Não sou melómano. Sempre tive uma grande dificuldade para a música. Para a concentração, para o canto. Desde tenra idade. Lembro-me, era cachopinho, cantávamos no coro das crianças, em Mafra, o que eu gostava era as partes em que cantávamos todos juntos, disfarçava-me na pequena multidão de vozes. Com o tempo tentei várias estratégias contra isso. Tive aulas de voz e canto, quando fui actor. Ouvi detrás para a frente as músicas, tentando identificar os vários instrumentos. A verdade é que por uma razão ou por outra, nunca desenvolvi essa aptidão. Se coloco um cd passado dois ou três minutos já nem me lembro que o coloquei a tocar.
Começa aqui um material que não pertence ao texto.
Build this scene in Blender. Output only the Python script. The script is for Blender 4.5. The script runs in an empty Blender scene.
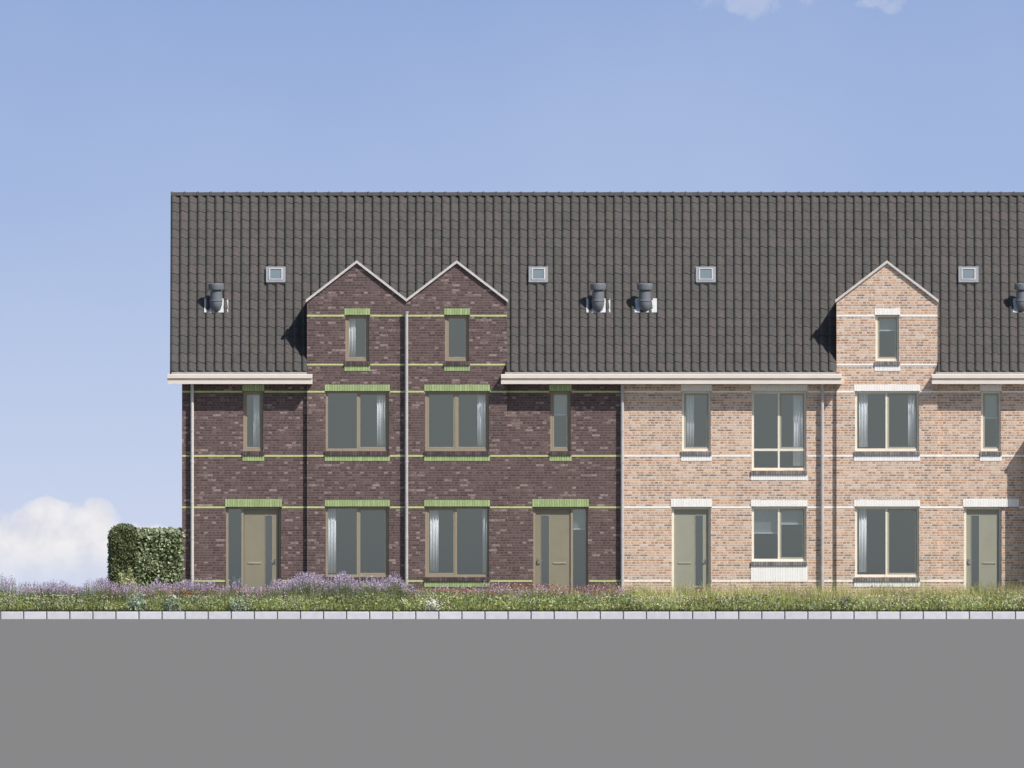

Quando os discos eram de vinil, voltava incessantemente a colocá-los no princípio, para tentar ouvir finalmente as música sem nunca virar o disco, para ouvir o outro lado. Vejo agora que isso talvez me tenha moldado o próprio pensamento. Nunca me preparei o suficiente para o lado B e por isso, quando o vinil deu lugar ao cd, adaptei-me à nova linguagem tecnológica sem me aperceber que me faltava algo de fundamental: a compreensão da importância do Lado B. No amor, no trabalho, no lazer, em tudo. O que aprendemos nos primeiros anos da infância e da adolescência molda-se aos nossos gestos como se fôssemos nós próprios e a certa altura, insanos, até defenderemos isso como a nossa identidade. E esta minha tendência para voltar ao princípio da música, ou, como quem diz, do amor, de uma profissão, de uma maneira de estar, se me foi agradável, porque me distinguia dos outros e para o olhar de fora é sempre refrescante ver o mito do eterno retorno a desvanecer-se diante dos nossos olhos, talvez me tenha impedido de perceber o quão sombrios por vezes somos e de como a nossa vida também é iluminada pelas nossas trevas. Eu sei: isto é qualquer coisa que qualquer um de vós que me lê e que não se formou da mesma maneira que eu, tem como adquirido e por isso estranhará a forma como só agora, tão tardiamente, isso me surja no pensamento.
1 comentário:
Só para esclarecer, a lei do eterno retorno não se aplica a estar sempre a voltar ao início. O que ela diz é que tudo o que fazemos retorna a nós.